April 12, 2018


Marwan's Journey by Patricia de Arias and Laura Borras sheds a light on displaced peoples and the struggles they endure to find safety in unfamiliar places.

Marwan's Journey originally published back in 2016 in Chile, and it's haunting how universal the story is two years later. This book is told through the eyes of a boy forced to leave his home in the dead of night. Like many refugees, he can only bring with him the things he can carry on his person: worn-out clothing, a prayer book, a pencil, and a photo of his mother. Sadly, this child is old enough to remember the days when his mother was alive and he was warm and safe, the days before "they" came in the night and took away his home and homeland. What's made worse is that this caravan of people doesn't have a destination in mind. Thousands of people fleeing their homes with nowhere to go because war has devastated their homes. They are forced into being reactionary, taking every moment one step at a time as they leave their homeland in search of the promise of a better, safer life. 

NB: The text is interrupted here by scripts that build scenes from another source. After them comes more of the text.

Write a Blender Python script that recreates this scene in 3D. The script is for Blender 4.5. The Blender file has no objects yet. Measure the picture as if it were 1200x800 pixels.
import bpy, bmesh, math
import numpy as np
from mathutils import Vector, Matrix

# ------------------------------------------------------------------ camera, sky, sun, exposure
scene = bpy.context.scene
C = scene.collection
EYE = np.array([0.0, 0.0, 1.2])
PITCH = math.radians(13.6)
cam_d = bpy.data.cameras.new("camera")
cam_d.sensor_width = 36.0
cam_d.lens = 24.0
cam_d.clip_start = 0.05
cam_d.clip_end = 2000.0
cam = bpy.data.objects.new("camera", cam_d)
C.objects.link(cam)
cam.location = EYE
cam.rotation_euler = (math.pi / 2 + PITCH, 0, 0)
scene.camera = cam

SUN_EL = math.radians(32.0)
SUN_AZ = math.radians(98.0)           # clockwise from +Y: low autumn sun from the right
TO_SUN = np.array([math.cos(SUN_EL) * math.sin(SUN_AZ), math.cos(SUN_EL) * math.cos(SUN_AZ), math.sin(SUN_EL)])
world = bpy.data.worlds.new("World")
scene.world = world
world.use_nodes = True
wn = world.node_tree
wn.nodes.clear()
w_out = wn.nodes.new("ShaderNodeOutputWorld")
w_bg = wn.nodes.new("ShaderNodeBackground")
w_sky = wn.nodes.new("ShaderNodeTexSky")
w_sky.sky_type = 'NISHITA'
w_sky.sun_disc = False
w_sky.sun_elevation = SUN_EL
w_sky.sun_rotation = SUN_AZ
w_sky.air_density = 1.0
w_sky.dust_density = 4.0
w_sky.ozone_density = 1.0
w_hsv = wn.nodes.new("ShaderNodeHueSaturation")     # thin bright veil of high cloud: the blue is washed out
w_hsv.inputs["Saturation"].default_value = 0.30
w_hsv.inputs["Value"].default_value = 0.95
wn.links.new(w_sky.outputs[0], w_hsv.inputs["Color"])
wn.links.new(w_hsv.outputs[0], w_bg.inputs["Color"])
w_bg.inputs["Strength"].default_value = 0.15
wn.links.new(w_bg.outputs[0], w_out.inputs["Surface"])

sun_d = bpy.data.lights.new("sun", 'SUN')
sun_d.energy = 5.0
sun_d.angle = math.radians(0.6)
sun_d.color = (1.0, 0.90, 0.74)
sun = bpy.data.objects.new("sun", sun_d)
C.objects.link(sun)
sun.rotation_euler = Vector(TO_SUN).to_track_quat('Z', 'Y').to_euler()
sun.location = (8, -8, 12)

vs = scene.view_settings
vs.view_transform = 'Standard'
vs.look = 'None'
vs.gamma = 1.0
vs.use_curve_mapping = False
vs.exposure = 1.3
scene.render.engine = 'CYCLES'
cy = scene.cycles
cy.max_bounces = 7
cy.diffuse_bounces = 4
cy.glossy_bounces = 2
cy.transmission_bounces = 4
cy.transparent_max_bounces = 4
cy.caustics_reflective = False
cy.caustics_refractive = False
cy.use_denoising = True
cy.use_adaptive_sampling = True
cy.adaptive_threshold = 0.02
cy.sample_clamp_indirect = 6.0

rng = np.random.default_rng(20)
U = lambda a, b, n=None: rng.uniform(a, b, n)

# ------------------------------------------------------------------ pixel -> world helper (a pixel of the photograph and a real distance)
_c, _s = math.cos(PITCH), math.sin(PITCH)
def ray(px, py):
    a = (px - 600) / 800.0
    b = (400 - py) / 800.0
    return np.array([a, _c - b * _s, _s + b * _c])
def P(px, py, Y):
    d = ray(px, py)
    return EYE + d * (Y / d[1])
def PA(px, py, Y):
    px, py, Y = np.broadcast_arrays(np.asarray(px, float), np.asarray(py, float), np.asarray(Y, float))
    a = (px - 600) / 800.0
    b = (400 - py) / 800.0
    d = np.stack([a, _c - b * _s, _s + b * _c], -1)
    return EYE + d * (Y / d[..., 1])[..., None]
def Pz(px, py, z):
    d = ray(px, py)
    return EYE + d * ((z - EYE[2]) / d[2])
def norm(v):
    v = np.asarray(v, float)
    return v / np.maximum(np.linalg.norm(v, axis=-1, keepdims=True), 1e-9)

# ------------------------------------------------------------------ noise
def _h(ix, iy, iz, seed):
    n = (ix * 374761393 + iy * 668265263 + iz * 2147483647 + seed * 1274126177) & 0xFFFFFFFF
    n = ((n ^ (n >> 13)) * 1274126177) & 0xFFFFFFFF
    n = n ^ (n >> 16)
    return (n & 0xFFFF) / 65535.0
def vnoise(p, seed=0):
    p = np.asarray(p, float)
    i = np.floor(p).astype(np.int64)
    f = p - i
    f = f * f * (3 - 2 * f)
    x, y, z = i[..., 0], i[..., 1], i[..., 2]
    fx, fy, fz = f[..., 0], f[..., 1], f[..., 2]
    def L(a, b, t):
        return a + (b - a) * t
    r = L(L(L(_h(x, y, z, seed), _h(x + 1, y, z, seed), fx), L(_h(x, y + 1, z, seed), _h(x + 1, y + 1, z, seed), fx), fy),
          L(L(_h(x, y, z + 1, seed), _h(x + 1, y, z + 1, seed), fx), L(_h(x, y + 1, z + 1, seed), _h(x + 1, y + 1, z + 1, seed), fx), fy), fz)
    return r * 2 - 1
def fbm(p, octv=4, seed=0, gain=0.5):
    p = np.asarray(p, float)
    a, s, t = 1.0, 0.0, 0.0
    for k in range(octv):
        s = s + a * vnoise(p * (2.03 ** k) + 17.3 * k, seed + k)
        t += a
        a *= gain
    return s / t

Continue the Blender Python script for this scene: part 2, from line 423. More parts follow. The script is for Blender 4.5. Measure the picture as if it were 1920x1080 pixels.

Magically, though, along the way, these people find ways to enjoy themselves and tap into their culture. Whether they are putting on airs for the sake of the children or just trying to make the passage of time more tolerable for themselves, we see that even in these dark times there is levity because these people are together: they are working hard as a people to keep their culture alive. They sing songs, cook traditional meals as best as they can, and promise to return home one day to rebuild their fallen homes. No amount of bad dreams or aching feet can ever deter them from remembering who they are and where they come from, and the boy's thoughts toward the end of the book about returning home one day to plant a garden and reinvigorate his homeland are hopeful and promising.

Marwan's Journey publishes May 1, 2018 from Minedition.